Sunday, July 08, 2007

The Arc of leadership

Like Don Quixote, Joan of Arc has inspired numerous creations in the form of plays, movies, stories, paintings, statues and interpretations. For a leader who roused an entire nation from despondency and defeatism, spurred it on to fight and eventually drive away a foreign presence, and united a nation, there are few parallels in history to Joan. She is a pure leader, par excellence.

We have adopted Bernard Shaw’s masterpiece play Saint Joan for our interpretation. In this play, we are taken through the main events of her life: her meeting Charles, the Dauphin (the uncrowned King), leading an army to lift the siege of Orleans, crowning Charles as the King of France, the betrayal of Joan by the King and others, her trial and eventually her being burnt at the stake. There is a delightful epilogue that beautifully sums up many aspects of Joan’s character.

Power of vision

Joan’s tryst with her destiny starts from a very young age, where she witnessed the brutality of English occupiers against the villagers in her village of Domrimi. She combined great pity that gave her passion and conviction, and a great intellect that gave her clarity of reason.

She seems to have had some spiritual experiences that led her to believe that God was communicating to her to lead France, throw out the English and crown the Dauphin as the King. She also wondered why France was always losing, and concluded that they had no cause to fight for, nor did they have a proper, trained, disciplined army.
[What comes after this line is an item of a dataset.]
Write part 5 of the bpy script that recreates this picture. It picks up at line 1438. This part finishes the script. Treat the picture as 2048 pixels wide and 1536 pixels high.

She saw herself as a unifier of all France under one King, and God had chosen her to accomplish this mission.

Passion as an engine of leadership

Joan’s passion is in evidence throughout the play. As a peasant girl, she gains an audience with the commander of a local castle, and then the Dauphin himself, and convinces the latter that it’s possible to lift the siege of Orleans. The Dauphin’s scepticism is brusquely brushed aside by her.

“I will put courage into thee,” she says, and the Dauphin, left with no better choice, decides to back Joan. She is given the overall control of the army, and she infuses the army with a new hope, a new courage and a new confidence.

“Who is for God and His Maid? Who is for Orleans with me?” says Joan, and the entire assembly of knights shout back: “To Orleans!” She lives among the soldiers, dressing as they do, eating what they eat, and always leading from the front, an exemplar par excellence.

When wounded badly by an arrow, she gets the arrow pulled out and is back at the front, leading a newly inspired French army. The English are defeated and the siege of Orleans is lifted. It’s a miracle.

But what is a miracle? Miracles are events that create faith. Joan’s story is an example of what faith in one’s mission, once generated, and an unbridled passion to achieve it against all odds, can accomplish. Like Don Quixote, she has a noble vision, and great discipline. But unlike Quixote, she has her foot firmly on the ground.

Role of faith

Faith, it is said, can move mountains. After all, what Joan accomplished could have technically been accomplished by any of the military commanders. The army was there; so were the weapons. What she put in was faith: faith in one’s cause, confidence in one’s success.

Creating faith is a hallmark of a leader. How does one create it? Writers have attributed this ability to that intangible, indefinable “charisma”. But in reality it may be simpler than that: it may be total conviction of one’s own cause and position.

Confidence and enthusiasm are contagious. Joan could as well have said: “I know who I am”. To herself, and to the Frenchmen at that time, she was the Messenger of God, nothing short of it, and she wouldn’t compromise her position in her trial. The same was the case with Jesus, as so movingly portrayed in the recent movie The Passion of Christ.

If Joan’s success shows one aspect of faith, her trial brings out another aspect. She failed to see the opposition from vested interests she was fuelling: the Church whose authority as the sole interpreter of God, and the feudal chiefs for whom the King was merely the first among equals.

Passion and vision also bring about cataclysmic changes in the established order. That was why she had to burn, and though after death, she could be rehabilitated, “if you could bring her back to life, they would burn her again within six months” — such are the perils of leadership.

There wasn’t any doubt that the trial was an entirely political one, steeped in religious terms. Yet the Church was on the whole fair, given its own articles of faith and gave her a reprieve — by asking her to confess.

Which she did, perhaps hoping that once free, she can complete her mission, only to learn that she wasn’t to be set free, but would remain a prisoner of the Church for life. Now her mission was in danger. She tore up her confession, and virtually forced the Church to burn her. If she had lived, perhaps France wouldn’t have been united.

Her martyrdom shows a leadership dilemma to choose between oneself and one’s ideals. Joan perished, but “her heart would not burn”. Her death infused a fresh spirit among the French, who succeeded in driving out the English. She became “the soul of France”. True leadership sometimes requires sacrifice of oneself so that the ideal may survive.

As is given in the epilogue of the play, what won was always the Maid’s way. The Messenger could never be silenced. True leaders leave behind legacies of ideals and ideas — some accomplished and some not so. But the accomplishment itself is immaterial. “It’s the memory and the salvation that sanctify the cross, not the cross that sanctifies the memory and the salvation.”